### Scene modeling code data
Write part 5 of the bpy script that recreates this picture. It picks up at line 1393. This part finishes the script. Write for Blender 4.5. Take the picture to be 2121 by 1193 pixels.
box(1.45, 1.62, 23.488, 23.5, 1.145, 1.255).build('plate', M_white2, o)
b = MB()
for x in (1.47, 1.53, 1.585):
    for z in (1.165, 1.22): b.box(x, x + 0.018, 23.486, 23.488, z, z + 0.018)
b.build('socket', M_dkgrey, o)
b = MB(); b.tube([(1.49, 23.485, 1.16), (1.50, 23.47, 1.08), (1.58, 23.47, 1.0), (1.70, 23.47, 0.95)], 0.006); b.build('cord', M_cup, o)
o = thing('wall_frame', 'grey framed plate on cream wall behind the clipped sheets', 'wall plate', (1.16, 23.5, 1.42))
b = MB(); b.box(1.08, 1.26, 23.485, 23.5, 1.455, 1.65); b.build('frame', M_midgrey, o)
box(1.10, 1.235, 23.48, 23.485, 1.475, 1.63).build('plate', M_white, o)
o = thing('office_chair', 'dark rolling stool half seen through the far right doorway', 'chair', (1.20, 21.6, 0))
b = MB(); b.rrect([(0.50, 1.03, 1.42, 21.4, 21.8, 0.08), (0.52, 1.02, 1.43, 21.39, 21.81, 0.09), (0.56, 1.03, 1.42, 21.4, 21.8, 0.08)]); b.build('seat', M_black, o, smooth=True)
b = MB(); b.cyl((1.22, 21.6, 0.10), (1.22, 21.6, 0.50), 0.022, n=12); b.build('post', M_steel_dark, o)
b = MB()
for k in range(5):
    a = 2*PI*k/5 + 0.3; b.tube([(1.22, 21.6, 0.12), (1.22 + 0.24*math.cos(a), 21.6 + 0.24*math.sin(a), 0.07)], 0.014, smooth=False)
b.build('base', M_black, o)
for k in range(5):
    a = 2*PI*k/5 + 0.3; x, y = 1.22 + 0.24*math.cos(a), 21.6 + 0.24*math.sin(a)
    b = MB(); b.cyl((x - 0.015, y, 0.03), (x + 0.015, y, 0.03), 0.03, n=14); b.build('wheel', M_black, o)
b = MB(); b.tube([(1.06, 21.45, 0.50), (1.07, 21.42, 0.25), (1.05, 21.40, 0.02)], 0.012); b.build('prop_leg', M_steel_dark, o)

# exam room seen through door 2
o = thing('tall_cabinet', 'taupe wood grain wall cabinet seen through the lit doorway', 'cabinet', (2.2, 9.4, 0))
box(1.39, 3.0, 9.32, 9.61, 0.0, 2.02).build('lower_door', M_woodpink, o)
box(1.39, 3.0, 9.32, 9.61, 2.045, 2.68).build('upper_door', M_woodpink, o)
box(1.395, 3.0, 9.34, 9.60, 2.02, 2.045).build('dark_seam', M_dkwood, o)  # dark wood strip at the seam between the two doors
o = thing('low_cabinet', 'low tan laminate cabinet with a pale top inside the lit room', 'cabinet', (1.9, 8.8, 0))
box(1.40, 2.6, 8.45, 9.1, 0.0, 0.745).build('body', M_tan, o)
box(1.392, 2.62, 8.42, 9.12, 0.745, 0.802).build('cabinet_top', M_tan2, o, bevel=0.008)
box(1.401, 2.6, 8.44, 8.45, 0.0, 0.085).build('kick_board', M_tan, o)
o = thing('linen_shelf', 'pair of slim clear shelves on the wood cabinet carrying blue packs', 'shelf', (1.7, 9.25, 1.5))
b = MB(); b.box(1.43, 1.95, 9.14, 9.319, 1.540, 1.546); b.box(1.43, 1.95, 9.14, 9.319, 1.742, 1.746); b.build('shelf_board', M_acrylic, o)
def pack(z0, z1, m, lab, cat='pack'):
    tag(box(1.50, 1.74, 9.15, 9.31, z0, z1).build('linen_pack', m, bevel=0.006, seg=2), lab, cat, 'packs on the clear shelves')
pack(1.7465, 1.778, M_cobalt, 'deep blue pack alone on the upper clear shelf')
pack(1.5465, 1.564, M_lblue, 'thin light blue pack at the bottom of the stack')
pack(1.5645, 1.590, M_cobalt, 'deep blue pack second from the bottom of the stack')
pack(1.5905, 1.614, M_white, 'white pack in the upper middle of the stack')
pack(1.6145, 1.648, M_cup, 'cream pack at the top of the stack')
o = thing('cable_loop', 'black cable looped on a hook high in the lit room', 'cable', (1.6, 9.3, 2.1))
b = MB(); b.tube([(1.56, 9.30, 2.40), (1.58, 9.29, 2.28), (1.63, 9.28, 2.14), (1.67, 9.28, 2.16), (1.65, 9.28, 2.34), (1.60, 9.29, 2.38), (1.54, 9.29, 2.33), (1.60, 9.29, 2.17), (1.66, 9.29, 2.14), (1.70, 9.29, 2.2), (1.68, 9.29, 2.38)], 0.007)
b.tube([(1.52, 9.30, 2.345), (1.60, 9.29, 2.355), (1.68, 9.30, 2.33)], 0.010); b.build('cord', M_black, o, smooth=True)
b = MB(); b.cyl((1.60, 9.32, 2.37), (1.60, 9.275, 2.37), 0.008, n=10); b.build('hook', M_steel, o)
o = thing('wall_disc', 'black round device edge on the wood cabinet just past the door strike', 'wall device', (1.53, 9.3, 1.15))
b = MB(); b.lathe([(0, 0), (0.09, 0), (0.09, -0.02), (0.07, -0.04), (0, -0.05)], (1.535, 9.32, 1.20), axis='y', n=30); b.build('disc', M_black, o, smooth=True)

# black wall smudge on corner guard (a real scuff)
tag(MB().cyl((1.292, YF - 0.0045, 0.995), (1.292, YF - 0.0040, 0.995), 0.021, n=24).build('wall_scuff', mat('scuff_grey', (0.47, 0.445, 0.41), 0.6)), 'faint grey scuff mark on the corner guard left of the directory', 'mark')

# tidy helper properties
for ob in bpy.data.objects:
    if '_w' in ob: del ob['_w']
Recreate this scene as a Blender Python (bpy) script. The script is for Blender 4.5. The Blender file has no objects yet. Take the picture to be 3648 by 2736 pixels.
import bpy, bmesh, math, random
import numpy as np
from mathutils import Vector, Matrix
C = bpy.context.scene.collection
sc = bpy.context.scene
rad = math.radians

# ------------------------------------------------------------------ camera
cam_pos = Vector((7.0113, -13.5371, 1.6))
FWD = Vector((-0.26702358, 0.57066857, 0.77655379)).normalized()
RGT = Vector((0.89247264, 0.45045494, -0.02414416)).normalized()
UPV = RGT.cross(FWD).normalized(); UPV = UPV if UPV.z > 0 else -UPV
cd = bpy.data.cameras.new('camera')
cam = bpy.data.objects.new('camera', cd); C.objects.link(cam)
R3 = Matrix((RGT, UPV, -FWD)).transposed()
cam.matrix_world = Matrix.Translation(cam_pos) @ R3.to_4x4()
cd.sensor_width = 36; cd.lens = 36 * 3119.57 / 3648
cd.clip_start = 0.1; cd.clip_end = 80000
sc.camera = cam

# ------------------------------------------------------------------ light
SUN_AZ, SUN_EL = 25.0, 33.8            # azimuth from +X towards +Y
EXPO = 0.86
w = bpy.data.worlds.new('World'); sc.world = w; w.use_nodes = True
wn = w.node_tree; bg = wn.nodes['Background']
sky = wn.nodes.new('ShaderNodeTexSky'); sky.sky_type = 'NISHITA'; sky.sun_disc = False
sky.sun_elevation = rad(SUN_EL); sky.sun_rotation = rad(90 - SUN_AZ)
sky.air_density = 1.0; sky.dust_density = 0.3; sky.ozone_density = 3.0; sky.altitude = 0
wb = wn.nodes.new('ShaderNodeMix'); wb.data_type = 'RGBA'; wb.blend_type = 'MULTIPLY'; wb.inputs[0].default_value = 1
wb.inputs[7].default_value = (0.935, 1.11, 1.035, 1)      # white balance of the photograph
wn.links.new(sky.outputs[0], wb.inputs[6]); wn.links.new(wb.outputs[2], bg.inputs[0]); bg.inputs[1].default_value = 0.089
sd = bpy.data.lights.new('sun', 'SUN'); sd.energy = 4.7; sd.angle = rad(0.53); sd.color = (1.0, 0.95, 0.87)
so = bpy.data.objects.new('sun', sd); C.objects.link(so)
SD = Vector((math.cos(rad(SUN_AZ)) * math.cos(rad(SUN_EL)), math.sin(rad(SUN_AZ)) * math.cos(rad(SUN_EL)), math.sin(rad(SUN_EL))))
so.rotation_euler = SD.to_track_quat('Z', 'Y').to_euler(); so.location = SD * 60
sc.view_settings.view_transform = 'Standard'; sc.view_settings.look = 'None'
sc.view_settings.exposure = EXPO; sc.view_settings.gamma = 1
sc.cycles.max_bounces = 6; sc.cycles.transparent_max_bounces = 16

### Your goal
From the line with "Recreate this scene" through the line with "sc.camera = cam", repeat every line exactly, both ends included, and nothing outside that range.

### Exercise response
Recreate this scene as a Blender Python (bpy) script. The script is for Blender 4.5. The Blender file has no objects yet. Take the picture to be 3648 by 2736 pixels.
import bpy, bmesh, math, random
import numpy as np
from mathutils import Vector, Matrix
C = bpy.context.scene.collection
sc = bpy.context.scene
rad = math.radians

# ------------------------------------------------------------------ camera
cam_pos = Vector((7.0113, -13.5371, 1.6))
FWD = Vector((-0.26702358, 0.57066857, 0.77655379)).normalized()
RGT = Vector((0.89247264, 0.45045494, -0.02414416)).normalized()
UPV = RGT.cross(FWD).normalized(); UPV = UPV if UPV.z > 0 else -UPV
cd = bpy.data.cameras.new('camera')
cam = bpy.data.objects.new('camera', cd); C.objects.link(cam)
R3 = Matrix((RGT, UPV, -FWD)).transposed()
cam.matrix_world = Matrix.Translation(cam_pos) @ R3.to_4x4()
cd.sensor_width = 36; cd.lens = 36 * 3119.57 / 3648
cd.clip_start = 0.1; cd.clip_end = 80000
sc.camera = cam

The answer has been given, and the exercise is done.